Find the word "from" in the material below and gather every line that contains it.

· · ·

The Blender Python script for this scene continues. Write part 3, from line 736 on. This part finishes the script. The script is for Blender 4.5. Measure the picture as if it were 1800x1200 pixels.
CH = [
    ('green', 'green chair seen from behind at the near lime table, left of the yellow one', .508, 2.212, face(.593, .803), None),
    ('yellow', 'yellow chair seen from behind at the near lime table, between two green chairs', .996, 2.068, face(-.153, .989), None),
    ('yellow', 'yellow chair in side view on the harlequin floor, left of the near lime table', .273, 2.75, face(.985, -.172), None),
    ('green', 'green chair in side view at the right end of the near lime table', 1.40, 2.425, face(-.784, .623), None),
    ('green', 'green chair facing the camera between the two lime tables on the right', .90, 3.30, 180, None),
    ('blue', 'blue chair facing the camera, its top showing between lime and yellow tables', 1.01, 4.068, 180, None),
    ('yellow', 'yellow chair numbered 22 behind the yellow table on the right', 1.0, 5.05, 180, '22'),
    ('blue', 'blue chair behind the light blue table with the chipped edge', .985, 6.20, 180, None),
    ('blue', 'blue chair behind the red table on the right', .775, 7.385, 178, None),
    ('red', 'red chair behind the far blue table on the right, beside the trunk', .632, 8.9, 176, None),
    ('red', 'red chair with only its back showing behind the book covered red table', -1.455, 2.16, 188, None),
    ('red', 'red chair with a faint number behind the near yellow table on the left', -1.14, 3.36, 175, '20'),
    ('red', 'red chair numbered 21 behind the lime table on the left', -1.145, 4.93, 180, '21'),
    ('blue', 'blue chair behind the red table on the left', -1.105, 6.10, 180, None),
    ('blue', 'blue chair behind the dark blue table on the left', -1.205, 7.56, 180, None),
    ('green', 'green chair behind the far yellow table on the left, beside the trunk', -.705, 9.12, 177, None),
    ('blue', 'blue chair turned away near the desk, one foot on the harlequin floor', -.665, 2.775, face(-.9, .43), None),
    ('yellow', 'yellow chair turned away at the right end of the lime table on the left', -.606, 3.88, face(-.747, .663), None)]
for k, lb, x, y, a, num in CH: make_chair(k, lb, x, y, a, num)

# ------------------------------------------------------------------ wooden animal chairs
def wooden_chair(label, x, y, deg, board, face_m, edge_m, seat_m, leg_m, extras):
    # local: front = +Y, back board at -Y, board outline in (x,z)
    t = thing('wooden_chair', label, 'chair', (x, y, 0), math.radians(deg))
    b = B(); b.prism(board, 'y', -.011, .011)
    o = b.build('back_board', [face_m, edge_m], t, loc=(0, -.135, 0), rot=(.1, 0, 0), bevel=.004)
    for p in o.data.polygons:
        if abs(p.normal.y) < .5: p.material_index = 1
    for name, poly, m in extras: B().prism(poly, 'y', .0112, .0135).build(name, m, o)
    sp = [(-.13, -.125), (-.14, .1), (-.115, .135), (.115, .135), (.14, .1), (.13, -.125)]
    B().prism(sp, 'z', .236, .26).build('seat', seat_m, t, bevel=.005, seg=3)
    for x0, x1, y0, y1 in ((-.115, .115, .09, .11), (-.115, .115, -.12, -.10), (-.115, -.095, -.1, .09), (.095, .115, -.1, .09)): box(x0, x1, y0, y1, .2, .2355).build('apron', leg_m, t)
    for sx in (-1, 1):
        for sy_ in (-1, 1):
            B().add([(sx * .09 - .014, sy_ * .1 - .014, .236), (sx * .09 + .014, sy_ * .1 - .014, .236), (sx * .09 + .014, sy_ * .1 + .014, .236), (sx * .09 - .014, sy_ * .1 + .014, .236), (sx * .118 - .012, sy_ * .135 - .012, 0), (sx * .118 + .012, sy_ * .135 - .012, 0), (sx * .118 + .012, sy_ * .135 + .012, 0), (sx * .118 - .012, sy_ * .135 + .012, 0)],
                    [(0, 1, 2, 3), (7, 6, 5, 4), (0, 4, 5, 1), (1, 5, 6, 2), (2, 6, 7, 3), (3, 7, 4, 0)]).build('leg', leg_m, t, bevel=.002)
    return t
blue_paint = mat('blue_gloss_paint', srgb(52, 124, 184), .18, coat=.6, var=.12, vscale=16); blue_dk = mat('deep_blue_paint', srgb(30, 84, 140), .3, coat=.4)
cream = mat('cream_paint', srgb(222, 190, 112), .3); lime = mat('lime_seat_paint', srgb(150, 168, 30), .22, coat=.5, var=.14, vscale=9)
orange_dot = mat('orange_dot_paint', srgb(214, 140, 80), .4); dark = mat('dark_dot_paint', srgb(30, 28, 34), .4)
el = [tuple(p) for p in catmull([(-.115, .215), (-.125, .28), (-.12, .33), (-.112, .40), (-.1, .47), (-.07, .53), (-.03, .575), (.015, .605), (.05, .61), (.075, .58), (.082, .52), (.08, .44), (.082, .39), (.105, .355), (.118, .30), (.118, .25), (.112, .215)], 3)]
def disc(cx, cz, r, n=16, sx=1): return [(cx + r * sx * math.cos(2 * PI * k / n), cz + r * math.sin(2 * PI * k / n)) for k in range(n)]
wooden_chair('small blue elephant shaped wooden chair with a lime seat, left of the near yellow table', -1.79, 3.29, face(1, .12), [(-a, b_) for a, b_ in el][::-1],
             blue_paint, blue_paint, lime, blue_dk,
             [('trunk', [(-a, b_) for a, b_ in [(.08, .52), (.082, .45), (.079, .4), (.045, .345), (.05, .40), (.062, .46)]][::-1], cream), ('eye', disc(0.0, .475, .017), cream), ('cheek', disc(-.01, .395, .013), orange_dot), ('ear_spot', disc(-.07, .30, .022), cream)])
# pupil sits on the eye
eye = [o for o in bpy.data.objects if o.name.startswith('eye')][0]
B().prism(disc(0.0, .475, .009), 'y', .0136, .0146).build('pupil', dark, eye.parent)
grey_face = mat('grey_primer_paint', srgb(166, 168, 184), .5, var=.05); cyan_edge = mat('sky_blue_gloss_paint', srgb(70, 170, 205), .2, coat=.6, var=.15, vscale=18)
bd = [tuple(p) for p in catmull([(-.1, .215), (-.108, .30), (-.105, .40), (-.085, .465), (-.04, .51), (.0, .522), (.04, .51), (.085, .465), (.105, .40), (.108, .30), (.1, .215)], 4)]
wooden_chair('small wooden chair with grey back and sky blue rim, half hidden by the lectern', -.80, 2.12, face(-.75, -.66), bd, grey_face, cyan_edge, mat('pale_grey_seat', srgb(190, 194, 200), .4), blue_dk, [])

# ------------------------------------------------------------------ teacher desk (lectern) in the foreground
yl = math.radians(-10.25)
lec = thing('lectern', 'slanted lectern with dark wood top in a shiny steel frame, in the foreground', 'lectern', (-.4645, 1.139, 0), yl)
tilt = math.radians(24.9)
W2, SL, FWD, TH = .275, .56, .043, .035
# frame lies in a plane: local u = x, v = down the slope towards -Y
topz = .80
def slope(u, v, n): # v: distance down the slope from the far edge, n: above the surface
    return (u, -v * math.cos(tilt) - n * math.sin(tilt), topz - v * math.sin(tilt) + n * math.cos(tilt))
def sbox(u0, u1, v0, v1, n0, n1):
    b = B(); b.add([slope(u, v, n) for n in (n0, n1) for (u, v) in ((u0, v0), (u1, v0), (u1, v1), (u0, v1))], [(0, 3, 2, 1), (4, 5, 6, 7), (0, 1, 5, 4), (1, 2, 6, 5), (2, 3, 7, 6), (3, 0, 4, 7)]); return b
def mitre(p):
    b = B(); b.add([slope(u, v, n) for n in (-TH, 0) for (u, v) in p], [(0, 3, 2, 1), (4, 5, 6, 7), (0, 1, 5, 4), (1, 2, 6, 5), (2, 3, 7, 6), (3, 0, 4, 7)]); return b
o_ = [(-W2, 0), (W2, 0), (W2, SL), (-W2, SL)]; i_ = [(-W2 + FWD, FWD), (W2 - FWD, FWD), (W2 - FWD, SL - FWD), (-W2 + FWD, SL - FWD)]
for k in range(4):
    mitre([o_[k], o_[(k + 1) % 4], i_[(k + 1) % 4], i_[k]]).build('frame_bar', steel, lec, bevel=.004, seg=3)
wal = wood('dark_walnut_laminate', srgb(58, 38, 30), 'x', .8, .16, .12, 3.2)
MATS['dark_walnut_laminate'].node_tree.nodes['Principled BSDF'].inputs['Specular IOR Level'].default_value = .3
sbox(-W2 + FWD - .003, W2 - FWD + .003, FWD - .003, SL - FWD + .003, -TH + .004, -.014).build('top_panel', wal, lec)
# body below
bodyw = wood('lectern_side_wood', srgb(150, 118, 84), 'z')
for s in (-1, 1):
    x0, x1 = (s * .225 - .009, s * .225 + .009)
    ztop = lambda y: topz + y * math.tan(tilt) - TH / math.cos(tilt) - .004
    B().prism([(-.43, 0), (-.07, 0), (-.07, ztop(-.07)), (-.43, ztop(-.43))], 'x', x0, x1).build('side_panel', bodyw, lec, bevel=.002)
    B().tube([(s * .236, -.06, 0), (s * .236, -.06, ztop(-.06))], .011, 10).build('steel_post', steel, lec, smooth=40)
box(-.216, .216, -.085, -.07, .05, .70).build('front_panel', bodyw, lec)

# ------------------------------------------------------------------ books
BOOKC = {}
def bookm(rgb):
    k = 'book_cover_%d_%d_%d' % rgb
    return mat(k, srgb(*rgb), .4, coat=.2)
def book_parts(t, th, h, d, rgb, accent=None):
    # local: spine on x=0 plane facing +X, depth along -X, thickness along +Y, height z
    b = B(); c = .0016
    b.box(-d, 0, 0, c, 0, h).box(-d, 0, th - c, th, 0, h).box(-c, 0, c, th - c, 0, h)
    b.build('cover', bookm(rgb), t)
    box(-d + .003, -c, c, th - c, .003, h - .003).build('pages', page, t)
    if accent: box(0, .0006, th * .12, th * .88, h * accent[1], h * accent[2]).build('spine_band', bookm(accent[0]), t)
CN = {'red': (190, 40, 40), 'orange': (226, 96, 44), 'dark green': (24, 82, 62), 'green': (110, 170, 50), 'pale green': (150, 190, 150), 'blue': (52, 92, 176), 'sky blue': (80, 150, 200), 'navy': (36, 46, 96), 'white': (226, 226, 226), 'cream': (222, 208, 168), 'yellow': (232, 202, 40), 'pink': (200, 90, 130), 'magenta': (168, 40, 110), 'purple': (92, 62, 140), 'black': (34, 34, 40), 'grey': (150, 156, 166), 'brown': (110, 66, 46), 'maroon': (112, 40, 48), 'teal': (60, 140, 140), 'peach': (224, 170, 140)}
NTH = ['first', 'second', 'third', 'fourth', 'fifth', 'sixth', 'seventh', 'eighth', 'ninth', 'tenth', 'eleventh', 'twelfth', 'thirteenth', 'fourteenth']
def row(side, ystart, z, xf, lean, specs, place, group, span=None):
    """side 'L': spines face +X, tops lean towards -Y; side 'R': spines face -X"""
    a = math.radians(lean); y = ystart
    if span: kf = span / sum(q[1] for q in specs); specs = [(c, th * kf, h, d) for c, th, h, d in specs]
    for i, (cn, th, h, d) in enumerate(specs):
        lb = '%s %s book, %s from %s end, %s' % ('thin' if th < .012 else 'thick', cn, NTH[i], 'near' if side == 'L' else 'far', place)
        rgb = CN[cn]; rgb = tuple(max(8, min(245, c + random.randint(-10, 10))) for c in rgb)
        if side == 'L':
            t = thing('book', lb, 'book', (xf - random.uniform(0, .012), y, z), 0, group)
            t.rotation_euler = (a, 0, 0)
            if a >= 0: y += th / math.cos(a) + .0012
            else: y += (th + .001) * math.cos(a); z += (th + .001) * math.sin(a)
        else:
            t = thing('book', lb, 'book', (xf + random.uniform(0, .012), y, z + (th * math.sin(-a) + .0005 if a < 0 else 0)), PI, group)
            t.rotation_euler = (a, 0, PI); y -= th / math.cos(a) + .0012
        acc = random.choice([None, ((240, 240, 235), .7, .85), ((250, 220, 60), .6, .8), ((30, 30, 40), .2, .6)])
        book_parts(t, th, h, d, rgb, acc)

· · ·

Full solution:
The Blender Python script for this scene continues. Write part 3, from line 736 on. This part finishes the script. The script is for Blender 4.5. Measure the picture as if it were 1800x1200 pixels.
    ('green', 'green chair seen from behind at the near lime table, left of the yellow one', .508, 2.212, face(.593, .803), None),
    ('yellow', 'yellow chair seen from behind at the near lime table, between two green chairs', .996, 2.068, face(-.153, .989), None),
def slope(u, v, n): # v: distance down the slope from the far edge, n: above the surface
        lb = '%s %s book, %s from %s end, %s' % ('thin' if th < .012 else 'thick', cn, NTH[i], 'near' if side == 'L' else 'far', place)